On Geometric Drawings of Graphs

This thesis is about geometric drawings of graphs and their topological generalizations. First, we study pseudolinear drawings of graphs in the plane. A pseudolinear drawing is one in which every edge can be extended into an infinite simple arc in the plane, homeomorphic to $\mathbb{R}$, and such that every two extending arcs cross exactly once. This is a natural generalization of the well-studied class of rectilinear drawings, where edges are straight-line segments. Although, the problem of deciding whether a drawing is homeomorphic to a rectilinear drawing is NP-hard, in this work we characterize the minimal forbidden subdrawings for pseudolinear drawings and we also provide a polynomial-time algorithm for recognizing this family of drawings. Second, we consider the problem of transforming a topological drawing into a similar rectilinear drawing preserving the set of crossing pairs of edges. We show that, under some circumstances, pseudolinearity is a necessary and sufficient condition for the existence of such transformation. For this, we prove a generalization of Tutte's Spring Theorem for drawings with crossings placed in a particular way. Lastly, we study drawings of $K_n$ in the sphere whose edges can be extended to an arrangement of pseudocircles. An arrangement of pseudocircles is a set of simple closed curves in the sphere such that every two intersect at most twice.
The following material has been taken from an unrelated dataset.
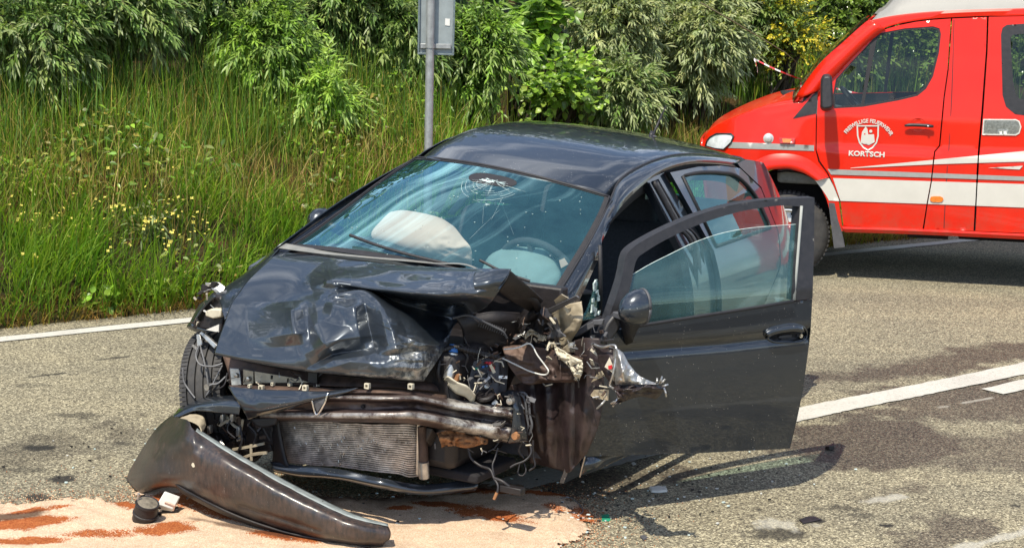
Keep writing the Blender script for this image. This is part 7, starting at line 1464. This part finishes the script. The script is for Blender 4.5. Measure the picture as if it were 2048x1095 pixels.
MB().obox(g1 + Vector((.012, -.026, .050)), Vector((.020, .006, -.010)), Vector((.002, .003, .002)), Vector((.005, -.006, .014))).build('cap', M['airbag'], cn, bevel=.002)
MB().obox(g1 + Vector((.008, .005, .016)), Vector((.034, .005, .004)), Vector((-.004, .02, 0)), Vector((0, 0, .014))).build('foot', M['engine_black'], cn, bevel=.004)
MB().tube([g0 + Vector((.05, .0, .03)), (g0 + g1) / 2 + Vector((0, .01, .045)), g1 + Vector((-.02, 0, .04))], .008, 6).build('cable', M['cable_black'], cn, smooth=True)
for k in range(8): MB().obox((g0 + g1) / 2 + Vector((rng.normal(0, .02), rng.normal(0, .01), rng.uniform(.012, .035))), Vector((rng.uniform(.004, .011), 0, rng.normal(0, .004))), Vector((0, .007, 0)), Vector((0, rng.normal(0, .003), .006))).build('fragment', M['engine_black' if k % 2 else 'cream_plastic'], cn)
# ---- absorbent granules strewn over the oil
t = NT('absorbent'); o_ = t.attr('Mix', 'Fac'); gr = t.voro(260, 'Color'); sp2 = t.new('ShaderNodeSeparateColor'); t.link(gr, sp2.inputs[0])
thr = t.math('GREATER_THAN', t.math('ADD', o_, t.math('MULTIPLY', t.math('SUBTRACT', sp2.outputs[0], .5), .62)), .46)
cr = t.ramp(sp2.outputs[1], [(0, (.47, .32, .21)), (.5, (.61, .445, .31)), (1, (.72, .56, .41))]); og = t.ramp(sp2.outputs[1], [(0, (.22, .055, .018)), (.5, (.36, .10, .032)), (1, (.48, .17, .06))])
soft = t.ramp(t.noise(9, 5, .6), [(.3, .82), (.7, 1.08)]); c = t.mix(thr, cr, og); c = t.mix(1.0, c, soft, 'MULTIPLY'); c = t.mix(t.attr('Oil', 'Fac'), c, (.050, .022, .014)); t.set(color=c, rough=.95, spec=.1); t.bump(t.math('ADD', t.voro(260, 'Distance'), t.noise(22, 4, .6)), .55, .006); M['absorbent'] = t.m
def poly_d(X, Y, poly):
    p = np.array([tuple(ground(*q))[:2] for q in poly]); ins = np.zeros_like(X, bool); dm = np.full_like(X, 1e9)
    for a, b in zip(p, np.roll(p, -1, 0)):
        ins ^= ((a[1] > Y) != (b[1] > Y)) & (X < (b[0] - a[0]) * (Y - a[1]) / (b[1] - a[1] + 1e-12) + a[0]); d = b - a; q = np.clip(((X - a[0]) * d[0] + (Y - a[1]) * d[1]) / (d @ d), 0, 1); dm = np.minimum(dm, np.hypot(X - a[0] - q * d[0], Y - a[1] - q * d[1]))
    return np.where(ins, dm, -dm)
st = .0095; gx = np.arange(-2.45, .62, st); gy = np.arange(5.95, 7.62, st); Xg, Yg = np.meshgrid(gx, gy, indexing='ij')
spoly = [(-60, 1015), (30, 1012), (95, 1004), (180, 1008), (250, 1000), (330, 965), (520, 945), (650, 985), (720, 1000), (860, 990), (960, 975), (1100, 975), (1150, 990), (1175, 1005), (1195, 1030), (1180, 1075), (1100, 1130), (960, 1185), (700, 1190), (350, 1215), (100, 1180), (-90, 1160), (-130, 1080)]
D = poly_d(Xg, Yg, spoly) + .055 * fbm(Xg * 4.5, Yg * 4.5, oct=5, seed=91, gain=.62) + .030 * vnoise(Xg * 55, Yg * 55, seed=92)
og_ = np.zeros_like(Xg)
for uv, rx_, ry_, ro_, w in (((40, 1055), .20, .075, .5, 1.0), ((55, 1030), .12, .035, .5, .9), ((262, 1012), .09, .065, 0, 1.0), ((335, 1062), .10, .075, .3, 1.0), ((205, 1075), .15, .05, .1, .72), ((970, 1036), .16, .06, -.35, 1.0), ((900, 1018), .13, .04, -.2, 1.0), ((800, 1024), .055, .03, 0, .95), ((1108, 1020), .04, .08, .2, .66), ((60, 1090), .13, .04, .2, .8), ((470, 1030), .34, .085, -.45, .95), ((560, 1078), .16, .04, -.3, .8), ((120, 1018), .07, .03, .4, .7), ((1170, 1030), .06, .12, 0, .68), ((1000, 988), .55, .055, 0, .95), ((800, 988), .5, .06, .1, .9), ((330, 1005), .16, .06, 0, .9), ((690, 1075), .1, .03, 0, .7)):
    og_ = np.maximum(og_, w * ell(Xg, Yg, uv, rx_, ry_, ro_, .7, .35, 9, int(uv[0])))
oil_dark = np.maximum(.75 * ell(Xg, Yg, (620, 985), .55, .16, -.2, .6, .3, 6, 5), .85 * ell(Xg, Yg, (20, 1040), .10, .035, .5, .8, .5, 12, 6)); oil_dark = np.maximum(oil_dark, .7 * ell(Xg, Yg, (1010, 972), .40, .06, .2, .7, .4, 8, 8)); oil_dark = np.maximum(oil_dark, .75 * ell(Xg, Yg, (480, 1062), .22, .02, -.45, .6, .4, 8, 9))  # darkened sand; the shade under the car is put into the colour
og_ = np.clip(og_ + .10 * np.clip(.05 - D, 0, .05) / .05, 0, 1); Zg = np.clip(D, 0, .10) * .12 + .006 + np.clip(D * 12, 0, 1) * (.0045 * fbm(Xg * 11, Yg * 11, oct=4, seed=93) + .006 * np.clip(fbm(Xg * 3.5, Yg * 3.5, oct=2, seed=95), 0, 2))
idx = np.arange(Xg.size).reshape(Xg.shape); inn = D > 0; cell = inn[:-1, :-1] & inn[1:, :-1] & inn[:-1, 1:] & inn[1:, 1:]
Fq = np.stack([idx[:-1, :-1][cell], idx[1:, :-1][cell], idx[1:, 1:][cell], idx[:-1, 1:][cell]], 1); us, inv = np.unique(Fq, return_inverse=True)
so = mesh_np('absorbent_sand', np.stack([Xg, Yg, Zg], -1).reshape(-1, 3)[us], inv.reshape(Fq.shape), M['absorbent'], smooth=True, attrs={'Mix': og_.ravel()[us], 'Oil': oil_dark.ravel()[us]}); tag(so, 'cream and orange absorbent granules strewn over the road by the wreck', 'granules', kind='stuff')
# loose grains along the rim
n = 70000; x = rng.uniform(-2.5, .95, n); y = rng.uniform(5.9, 7.9, n); d_ = poly_d(x, y, spoly) + .055 * fbm(x * 4.5, y * 4.5, oct=5, seed=91, gain=.62); k_ = (d_ < .03) & (rng.random(n) < np.exp(-np.clip(-d_, 0, 1) / .085)); x, y = x[k_], y[k_]; n = len(x); r_ = rng.uniform(.0016, .0036, n)
tet = np.array([(1, 0, -.4), (-.5, .87, -.4), (-.5, -.87, -.4), (0, 0, 1.0)]); Vg = np.stack([x, y, np.full(n, .0045)], 1)[:, None, :] + tet[None] * r_[:, None, None]; b_ = (np.arange(n) * 4)[:, None]; Fg = np.concatenate([b_ + np.array([q]) for q in ((0, 1, 3), (1, 2, 3), (2, 0, 3))])
t = NT('grain'); t.set(color=t.attr('Col'), rough=.95); M['grain'] = t.m; cg = np.where(rng.random((n, 1)) < .6, np.array([[.30, .10, .035]]), np.array([[.62, .45, .28]]))
tag(mesh_np('scattered_grains', Vg.reshape(-1, 3), Fg, M['grain'], attrs={'Col': np.repeat(cg, 4, 0)}), 'loose orange and cream grains at the rim of the strewn sand', 'granules', kind='stuff')
# ---- litter
def shard(name, label, uvs, mat, h, lift=0.0, group=None, cat='shard'):
    P = [ground(*q) for q in uvs]; c = sum(P, Vector()) / len(P); top = [p + (c - p) * rng.uniform(.0, .12) + Vector((0, 0, h * rng.uniform(.7, 1.3) + lift)) for p in P]; base = [p + Vector((0, 0, .002 + lift)) for p in P]
    o = MB().hexa(base, top).build(name, M[mat], None, loc=tuple(c), bevel=.0015); return tag(o, label, cat, group)
shard('plastic_shard', 'white plastic shard on the asphalt under the open door', [(1296, 977), (1318, 974), (1334, 977), (1335, 984), (1318, 986), (1302, 985)], 'white_plastic', .012)
shard('glass_piece', 'flat green glass piece at the right end of the strewn sand', [(1202, 1030), (1218, 1029), (1222, 1042), (1204, 1044)], 'fuse_green', .006)
shard('plastic_shard', 'small black jagged shard behind the open door by its shadow tip', [(1650, 898), (1660, 896), (1668, 893), (1669, 899), (1658, 901)], 'engine_black', .02)
shard('plastic_shard', 'small pale flake on the shaded asphalt just below the door', [(1262, 926), (1268, 924), (1273, 928), (1266, 931)], 'white_plastic', .004)
shard('stone', 'grey pebble near the bottom edge right of the sand', [(1279, 1074), (1288, 1072), (1296, 1077), (1287, 1081)], 'grey_plastic', .008, cat='stone')
shard('stone', 'brown crumb on the sand right of the bumper tip', [(793, 1062), (800, 1060), (806, 1064), (799, 1068)], 'rust_metal', .008, cat='stone')
shard('leaf', 'dark dead leaf lying flat on the asphalt at the lower right', [(1598, 1040), (1612, 1033), (1628, 1032), (1644, 1039), (1626, 1043), (1606, 1048)], 'engine_black', .004, cat='leaf')
shard('plastic_shard', 'tiny dark shard lying left of the wreck wheel', [(180, 1048), (188, 1046), (192, 1050), (184, 1052)], 'engine_black', .006)
# crumbs of glass and plastic round the wreck
gm = {'glass_shard': MB(), 'engine_black': MB(), 'white_plastic': MB()}
for k in range(420):
    c0 = ((1000, 1015), (1250, 985), (1400, 940), (700, 1010), (1150, 1040), (300, 900))[rng.integers(0, 6)]; p = np.array(ground(c0[0] + rng.normal(0, 110), c0[1] + rng.normal(0, 34))); r_ = rng.uniform(.0015, .0045); a = rng.uniform(0, 3.1)
    gm[('glass_shard', 'engine_black', 'engine_black', 'white_plastic')[rng.integers(0, 4)]].obox(p + np.array([0, 0, .016 if p[0] < .35 and p[1] < 7.3 else .006]), (math.cos(a) * r_ * rng.uniform(.8, 2), math.sin(a) * r_, 0), (-math.sin(a) * r_, math.cos(a) * r_, 0), (0, 0, r_ * .6))
for k, m_ in gm.items(): tag(m_.build({'glass_shard': 'glass_crumbs', 'engine_black': 'plastic_crumbs', 'white_plastic': 'paint_flakes'}[k], M[k]), {'glass_shard': 'tiny crumbs of broken car glass strewn on the road', 'engine_black': 'tiny black plastic crumbs strewn on the road by the wreck', 'white_plastic': 'tiny pale flakes strewn on the road by the wreck'}[k], 'crumbs', kind='stuff')
wp = [ground(*q) + Vector((0, 0, .014)) for q in ((1118, 1002), (1140, 1000), (1156, 1012), (1166, 1026), (1156, 1034), (1140, 1022), (1122, 1010))]; tag(MB().tube(L2(crom(np.array([tuple(p) for p in wp]), 40)), .0022, 5).build('wire', M['cable_grey'], None, smooth=True, loc=tuple(wp[0])), 'thin bent wire lying on the sand at its right end', 'wire')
We show that (i) there is drawing of $K_{10}$ that cannot be extended into an arrangement of pseudocircles; and (ii) there is a drawing of $K_9$ that can be extended to an arrangement of pseudocircles, but no extension satisfies that every two pseudocircles intersects exactly twice. We also introduce the notion pseudospherical drawings of $K_n$, a generalization of spherical drawings in which each edge is a minor arc of a great circle. We show that these drawings are characterized by a simple local property. We also show that every pseudospherical drawing has an extension into an arrangement of pseudocircles where the ``at most twice'' condition is replaced by ``exactly twice''